Я почувствовала: успех пришел слишком легко. Роберту ничто так легко не давалось. И поэтам, перед которыми я преклонялась, тоже. Я решила дать задний ход. Отказалась от контракта на диск, но из “Скрибнерз” перешла работать к Стиву Полу, секретаршей на все руки. Платили мне чуть больше, чувствовала я себя чуть свободнее, вот только Стив допытывался, отчего это я предпочла готовить ему ланч и чистить птичьи клетки вместо записи пластинок. На деле я не считала, что рождена чистить клетки, но интуиция мне подсказывала: заключать контракт на пластинку было бы нечестно. Мне вспомнилось то, что я уяснила из книги Мэри Сандоз “Неистовый Конь: странный человек из племени оглала”. Неистовый Конь верил, что победа останется за ним, если после сражения он сразу ускачет и не будет подбирать трофеи – иначе его разгромят. На ушах своих лошадей он сделал татуировки в виде молний, чтобы в пылу битвы они напоминали ему это правило. Я пыталась применять этот урок в своей жизни: остерегалась брать трофеи, не принадлежавшие мне по праву.
И решила: сделаю себе такую же татуировку. Сидела в холле “Челси”, рисовала в блокноте разные варианты молний. И тут вошла необычная женщина: встрепанные рыжие волосы, живая лиса на плече, лицо покрыто тонкими линиями татуировок. Меня осенило: если убрать татуировки, обнаружится лицо Вали, девушки с обложки “Любви на левом берегу”. Ее портрет давно прижился на моей стене.
Я без предисловий спросила ее, согласится ли она сделать татуировку на моем колене. Она пристально взглянула на меня и молча, без единого слова, кивнула в знак согласия. Через несколько дней мы уговорились, что она сделает мне татуировку в комнате Сэнди Дейли, а Сэнди заснимет процесс на кинопленку, совсем как было с пирсингом Роберта. Казалось, теперь пришел мой черед пройти инициацию.

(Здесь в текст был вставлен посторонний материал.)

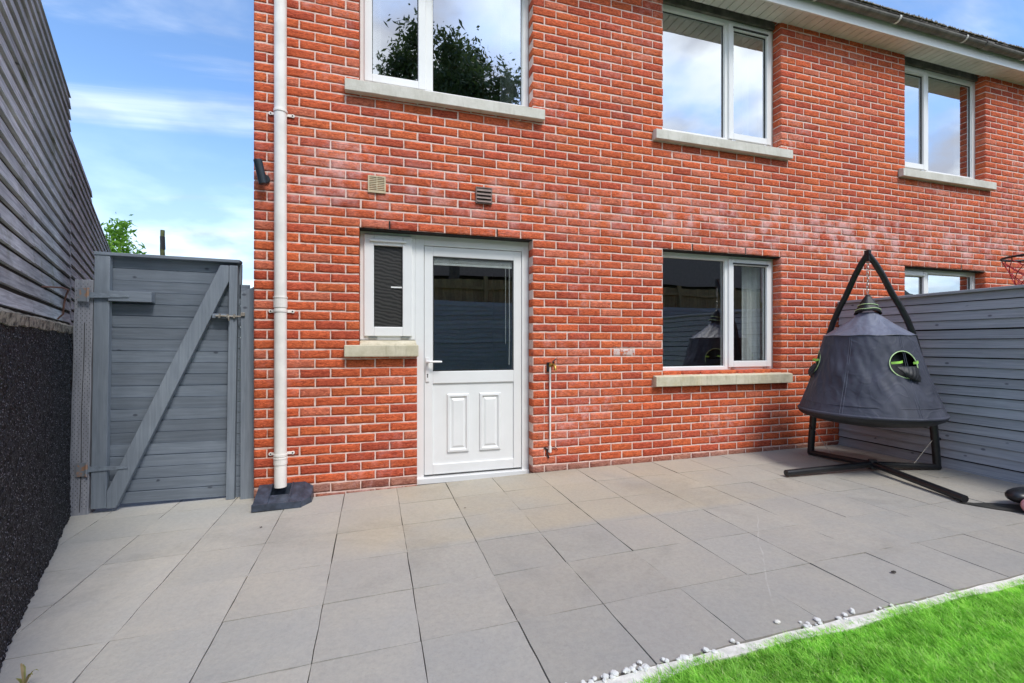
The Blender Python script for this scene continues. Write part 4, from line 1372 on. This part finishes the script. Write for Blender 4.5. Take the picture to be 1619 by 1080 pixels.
# local x runs towards -Y (towards the camera); local -y maps to world -X
fb = MB(); boards(fb, 0.0, 7.8, 0.03, 1.60, 0.0835, 0.018, 0.0, seams=(1.83, 3.66, 5.5), tilt=0.006, warp=0.0012, seed=21, colvar=0.10, gap=0.0075)
bk_ = MB(); bk_.box(0.0, 7.8, 0.0315, 0.0318, 0.03, 1.60); bk_.build('shadow_gap_sheet', 'dark_slot', rfz)  # dark sheet added so the board gaps read as shadow lines
fb.build('board_panel', 'fence_paint', rfz).location = (0, 0.03, 0)
q = MB(); q.box(0.0, 7.8, -0.012, 0.075, 1.602, 1.628); q.build('top_rail', 'fence_paint', rfz, bevel=0.004)
q = MB(); q.box(0.0, 7.8, 0.0, 0.05, -0.06, 0.028); q.build('gravel_board', 'fence_paint', rfz)
for s in (0.05, 1.83, 3.66, 5.5, 7.3):
    q = MB(); q.box(s - 0.04, s + 0.04, 0.032, 0.10, -0.1, 1.60); q.build('post', 'fence_paint', rfz)

# ------------------------------------------------------------------ swing stand and hanging pod
C0 = Vector((4.31, 3.03, 0))
P3 = Vector((4.26, 3.57, 0)); P4 = Vector((4.86, 2.80, 0)); P1 = Vector((3.375, 3.045, 0)); P2 = Vector((4.03, 2.165, 0))
HUB = Vector((4.27, 2.96, 0))
SS = empty('swing_stand', (C0.x, C0.y, 0)); tag(SS, 'black tubular steel stand with two bowed uprights and four splayed feet', 'swing stand')
def L(v, z): return (v.x - C0.x, v.y - C0.y, z)
gz = ground_z(4.2)
for nm, p, zz in (('foot_bar', P1, 0.052), ('foot_bar', P2, 0.052), ('foot_bar', P3, 0.050), ('foot_bar', P4, 0.050)):
    q = MB()
    st = HUB + (HUB - p).normalized() * 0.04
    q.tube([L(st, gz + zz + 0.012), L(HUB + (p - HUB) * 0.5, gz + zz - 0.006), L(p, gz + 0.030)], 0.027, 16)
    o = q.build(nm, 'black_metal', SS, smooth=False)
    o.data.shade_smooth(); o.data.set_sharp_from_angle(angle=R(48))
q = MB(); q.tube([L(HUB, gz + 0.02), L(HUB, gz + 0.10)], 0.034, 16); q.build('hub', 'black_metal', SS)
prof_ = [(0.00, 0.03), (0.02, 0.20), (0.05, 0.40), (0.12, 0.66), (0.21, 0.93), (0.33, 1.20), (0.42, 1.345), (0.53, 1.475), (0.64, 1.585), (0.79, 1.765), (0.90, 1.875), (0.99, 1.945)]
for p in (P3, P4):
    pin = p + (C0 - p).normalized() * 0.015
    q = MB(); q.tube([L(pin + (C0 - pin) * a_, gz + z) for a_, z in prof_], [0.030] * 4 + [0.0255] * 8, 16)
    o = q.build('upright', 'black_metal', SS); o.data.shade_smooth(); o.data.set_sharp_from_angle(angle=R(48))
    q = MB(); m_ = pin + (C0 - pin) * 0.03; q.tube([L(m_, gz + 0.28), (m_.x - C0.x + 0.045 * (1 if p is P4 else -1), m_.y - C0.y - 0.01, gz + 0.28)], 0.014, 8); q.build('clamp_knob', 'black_metal', o)
    q = MB(); hb = HUB + (p - HUB) * 0.62; q.tube([L(m_, gz + 0.30), L(hb, gz + 0.06)], 0.003, 6); q.build('guy_wire', 'steel', o)
q = MB(); q.box(-0.016, 0.016, -0.022, 0.022, 1.905, 2.005); q.tube([(0, -0.03, 1.965), (0, 0.03, 1.965)], 0.010, 8); q.build('apex_bracket', 'black_metal', SS, bevel=0.003)

POD = empty('hanging_pod', (C0.x, C0.y, 0.0)); tag(POD, 'charcoal fabric hanging pod tent with lime green trimmed round openings', 'hanging tent')
# azimuth towards the camera
cam_az = math.atan2(-C0.y, -C0.x)
NPH, NZ = 220, 110
Zr, Zs, Zt = 0.545, 1.226, 1.456
Rr, Rs, Rt = 0.533, 0.330, 0.066
def seg_r(ph):      # slightly polygonal, six panels
    k = 6; a_ = ((ph - cam_az - R(22)) % (2 * math.pi / k)) - math.pi / k
    return 1.0 - 0.035 * (1 - np.cos(0) / 1.0) + 0.030 * (1 / np.cos(a_) / (1 / math.cos(math.pi / k)) - 0.93)
def pod_r(z):
    u = (Zs - z) / (Zs - Zr)
    return Rs + (Rr - Rs) * u - 0.014 * math.sin(math.pi * u)
phs = np.linspace(0, 2 * math.pi, NPH, endpoint=False)
zs = np.linspace(Zr, Zs, NZ)
op_az = [cam_az + R(38), cam_az + R(38 + 120), cam_az - R(81)]
OZ, ORAD = 0.981, 0.114
V = np.zeros((NPH, NZ, 3))
for j, z in enumerate(zs):
    r0 = pod_r(z)
    cr_ = vnoise(np.stack([np.cos(phs) * 5 + 10, np.sin(phs) * 5 + 10, phs * 0 + z * 6.5 + 3], -1)) - 0.5
    cr2 = vnoise(np.stack([np.cos(phs) * 14 + 30, np.sin(phs) * 14 + 30, phs * 0 + z * 10 + 9], -1)) - 0.5
    # slanting pulls
    pull = np.abs(((phs * 5.2 + z * 5.5) % 1.0) - 0.5) - 0.25
    rr = r0 * np.array([seg_r(p) for p in phs]) + (cr_ * 0.022 + cr2 * 0.010 + pull * 0.010) * math.sin(math.pi * min(1, max(0.08, (Zs - z) / (Zs - Zr)))) ** 0.7
    V[:, j, 0] = rr * np.cos(phs); V[:, j, 1] = rr * np.sin(phs); V[:, j, 2] = z
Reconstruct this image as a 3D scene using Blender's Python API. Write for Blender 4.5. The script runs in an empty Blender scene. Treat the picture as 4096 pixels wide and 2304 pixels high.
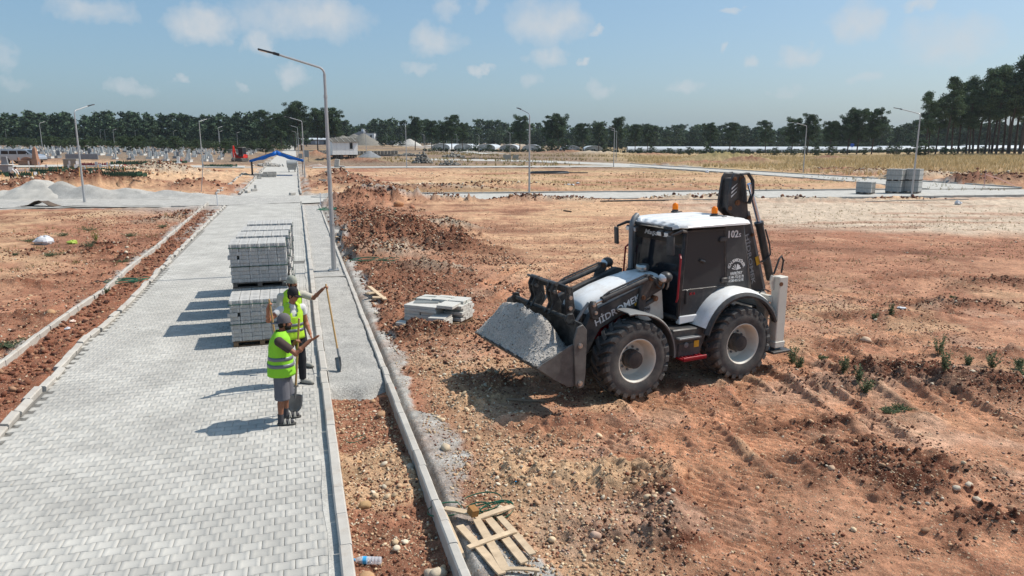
import bpy, bmesh, math, random
import numpy as np
from mathutils import Vector, Matrix, Euler

random.seed(7)
RNG = np.random.default_rng(11)
PI = math.pi
SC = bpy.context.scene
COL = SC.collection

# ------------------------------------------------------------------ camera
CAM_H = 4.33
PITCH = math.atan(582 / 2900)
cam_data = bpy.data.cameras.new('camera')
cam_data.sensor_width = 36.0
cam_data.lens = 2900 / 4096 * 36.0
cam_data.clip_start = 0.1
cam_data.clip_end = 20000
cam = bpy.data.objects.new('camera', cam_data)
cam.location = (0, 0, CAM_H)
cam.rotation_euler = (PI / 2 - PITCH, 0, 0)
COL.objects.link(cam)
SC.camera = cam

# ------------------------------------------------------------------ sun, sky, exposure
SUN_AZ = math.radians(17.5)      # from +X towards +Y
SUN_EL = math.radians(53)
sun_dir = Vector((math.cos(SUN_AZ) * math.cos(SUN_EL), math.sin(SUN_AZ) * math.cos(SUN_EL), math.sin(SUN_EL)))
sd = bpy.data.lights.new('sun', 'SUN')
sd.energy = 4.1
sd.angle = math.radians(0.55)
sd.color = (1.0, 0.945, 0.86)
sun = bpy.data.objects.new('sun', sd)
sun.rotation_euler = sun_dir.to_track_quat('Z', 'Y').to_euler()
sun.location = (20, 5, 40)
COL.objects.link(sun)

SC.view_settings.view_transform = 'Standard'
SC.view_settings.look = 'None'
SC.view_settings.gamma = 1.0
SC.view_settings.exposure = 0.28
SC.view_settings.use_curve_mapping = False
SC.cycles.max_bounces = 6
SC.cycles.diffuse_bounces = 2
SC.cycles.glossy_bounces = 2
SC.cycles.transmission_bounces = 4
SC.cycles.volume_bounces = 0
SC.cycles.caustics_reflective = False
SC.cycles.caustics_refractive = False
SC.cycles.use_denoising = True

world = bpy.data.worlds.new('World')
SC.world = world
world.use_nodes = True
wn, wl = world.node_tree.nodes, world.node_tree.links
wn.clear()


def wnode(t, **k):
  n = wn.new(t)
  for a, b in k.items():
    setattr(n, a, b)
  return n


def wmath(op, a, b=None, c=None, clamp=False):
  n = wnode('ShaderNodeMath', operation=op, use_clamp=clamp)
  for i, v in enumerate((a, b, c)):
    if v is None:
      continue
    if isinstance(v, (int, float)):
      n.inputs[i].default_value = v
    else:
      wl.new(v, n.inputs[i])
  return n.outputs[0]


w_out = wnode('ShaderNodeOutputWorld')
w_bg = wnode('ShaderNodeBackground')
w_bg.inputs['Strength'].default_value = 0.132
wl.new(w_bg.outputs[0], w_out.inputs[0])
sky = wnode('ShaderNodeTexSky', sky_type='NISHITA')
sky.sun_disc = False
sky.sun_elevation = SUN_EL
sky.sun_rotation = PI / 2 - SUN_AZ
sky.altitude = 30
sky.air_density = 1.0
sky.dust_density = 2.0
sky.ozone_density = 2.2
tc = wnode('ShaderNodeTexCoord')
sep = wnode('ShaderNodeSeparateXYZ')
wl.new(tc.outputs['Generated'], sep.inputs[0])
az = wmath('ARCTAN2', sep.outputs[0], sep.outputs[1])
el = wmath('ARCSINE', sep.outputs[2])
# warp the directions with noise so that the puffs get cauliflower rims
nz = wnode('ShaderNodeTexNoise', noise_dimensions='3D')
nz.inputs['Scale'].default_value = 34
nz.inputs['Detail'].default_value = 8
nz.inputs['Roughness'].default_value = 0.6
wl.new(tc.outputs['Generated'], nz.inputs['Vector'])
nsep = wnode('ShaderNodeSeparateColor')
wl.new(nz.outputs['Color'], nsep.inputs[0])
waz = wmath('ADD', az, wmath('MULTIPLY', wmath('SUBTRACT', nsep.outputs[0], 0.5), 0.060))
wel = wmath('ADD', el, wmath('MULTIPLY', wmath('SUBTRACT', nsep.outputs[1], 0.5), 0.040))
comb = wnode('ShaderNodeCombineXYZ')
wl.new(waz, comb.inputs[0])
wl.new(wel, comb.inputs[1])
# fair-weather puffs low over the horizon: azimuth deg, elevation deg, half width, half height, density
CLOUDS = [(-28.6, 8.4, 2.61, 0.95, 0.85), (-22.2, 8.0, 2.21, 1.37, 1), (-18.3, 7.0, 1.2, 1.05, 0.9), (-15.3, 8.8, 5.21, 1.58, 0.95), (-26.8, 3.7, 1.91, 0.63, 0.7), (-23.5, 4.3, 0.7, 0.53, 0.55), (-16.2, 4.8, 1.2, 1.05, 0.7), (-20.0, 4.0, 0.6, 0.63, 0.6), (-33.8, 5.4, 1.0, 1.26, 0.6), (-5.7, 7.6, 2.21, 1.16, 0.8), (-7.1, 5.6, 1.2, 0.53, 0.7), (-4.9, 9.8, 1.4, 1.05, 0.7), (-2.4, 5.4, 0.8, 0.38, 0.9), (-2.2, 10.1, 1.2, 0.63, 0.6), (-33.5, 3.7, 1.4, 0.63, 0.45), (2.6, 8.9, 3.01, 1.79, 1), (2.4, 6.5, 1.5, 0.95, 0.9), (6.1, 8.2, 0.5, 0.38, 0.9), (5.4, 6.0, 0.7, 0.29, 0.9), (6.3, 4.0, 1.1, 0.8, 0.85), (1.6, 4.6, 1.1, 0.74, 0.6), (15.9, 6.8, 0.4, 0.32, 0.9), (16.0, 9.3, 0.9, 0.25, 0.7), (17.8, 5.6, 0.56, 0.38, 0.85), (20.6, 6.0, 1.6, 0.8, 0.8), (24.4, 8.0, 1.91, 1.58, 0.85), (28.0, 8.8, 1.0, 0.53, 0.9), (30.0, 6.6, 3.01, 1.89, 0.8), (25.1, 4.3, 1.6, 0.53, 0.5), (20.1, 3.6, 1.6, 0.53, 0.5), (13.2, 4.0, 1.4, 0.46, 0.6),
     (-42.0, 8.0, 3.0, 1.3, .7), (-50, 5.0, 3.5, 1.2, .6), (41, 6.5, 3.0, 1.4, .6), (52, 9, 3.4, 1.5, .6)]
acc = None
for (ca, ce, hw, hh, dens) in CLOUDS:
  sub = wnode('ShaderNodeVectorMath', operation='SUBTRACT')
  wl.new(comb.outputs[0], sub.inputs[0])
  sub.inputs[1].default_value = (math.radians(ca), math.radians(ce), 0)
  mul = wnode('ShaderNodeVectorMath', operation='MULTIPLY')
  wl.new(sub.outputs[0], mul.inputs[0])
  mul.inputs[1].default_value = (1 / math.radians(hw), 1 / math.radians(hh), 0)
  ln = wnode('ShaderNodeVectorMath', operation='LENGTH')
  wl.new(mul.outputs[0], ln.inputs[0])
  v = wmath('MULTIPLY', wmath('SUBTRACT', 1.35, ln.outputs['Value'], clamp=True), dens)
  acc = v if acc is None else wmath('MAXIMUM', acc, v)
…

Я хотела проделать все без зрителей, но Сэм напросился. Приспособления у Вали были примитивные: длинная швейная игла, которую она облизала языком, свечка, чернильница с чернилами цвета индиго. Я решила держаться стоически. Не проронила ни звука, пока Вали накалывала мне на колено молнию. Когда моя татуировка была готова, Сэм попросил обработать его левую руку. Вали много раз тыкала иглой в место между большим и указательным пальцем, пока не проявился полумесяц.
Как-то утром Сэм спросил, где моя гитара, а я сказала, что подарила ее Кимберли, моей самой младшей сестре. После обеда он повел меня в гитарный магазин в Виллидже. На стене, точно в каком-нибудь ломбарде, висели акустические гитары, но сварливый хозяин, казалось, не желал расстаться ни с одной.
– Выбирай, какая понравится, – велел мне Сэм. Мы пересмотрели много “Мартинов”, в том числе очень красивые, с перламутровой инкрустацией, но мое внимание привлек потертый черный “Гибсон”, модель 1931 года, времени Великой депрессии. Нижняя дека заклеена после трещины, колки заржавели. Но чем-то эта гитара пленила мое сердце. Я подумала: она так выглядит, что никому не понравится, кроме меня.